OK, me direz-vous, mais que faire en attendant la révolution ? Au moins, tâcher de limiter les dégâts, et ne pas hurler avec les loups.

Car la situation, déjà pas brillante, des « Français d’origine non européenne » pourrait aller en empirant. Multiplication des contrôles et des violences policières, aggravation des discriminations sociales et des sanctions pour les auteurs de « petits délits » (du genre : attroupement dans un hall d’immeuble), expulsions de plus en plus nombreuses et arbitraires, etc. Le terrain aura été bien préparé pour que de telles mesures suscitent un minimum d’indignation ! Indignation déjà très molle, ainsi qu’on a pu le constater à l’époque des lois Sarkozy. La peur de l’Autre est un monstre bien plus facile à réveiller qu’à rendormir une fois pour toutes…

Sylvie Picard est militante du Groupe libertaire d’Ivry, Fédération anarchiste.

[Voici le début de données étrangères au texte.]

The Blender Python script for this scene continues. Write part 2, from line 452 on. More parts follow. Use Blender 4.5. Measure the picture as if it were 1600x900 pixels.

[1Comment les nommer, puisqu’il faut bien indiquer le motif du rejet dont ils sont victimes : immigrés ? étrangers ? Un maximum sont nés en France ! Mais si on se contente de parler « des Français que haïssent les Français », sans préciser, le propos risque de devenir un tantinet nébuleux ! « Français d’origine ceci ou cela » devrait constituer un moindre mal-disant, mais c’est long, lourd et laborieux…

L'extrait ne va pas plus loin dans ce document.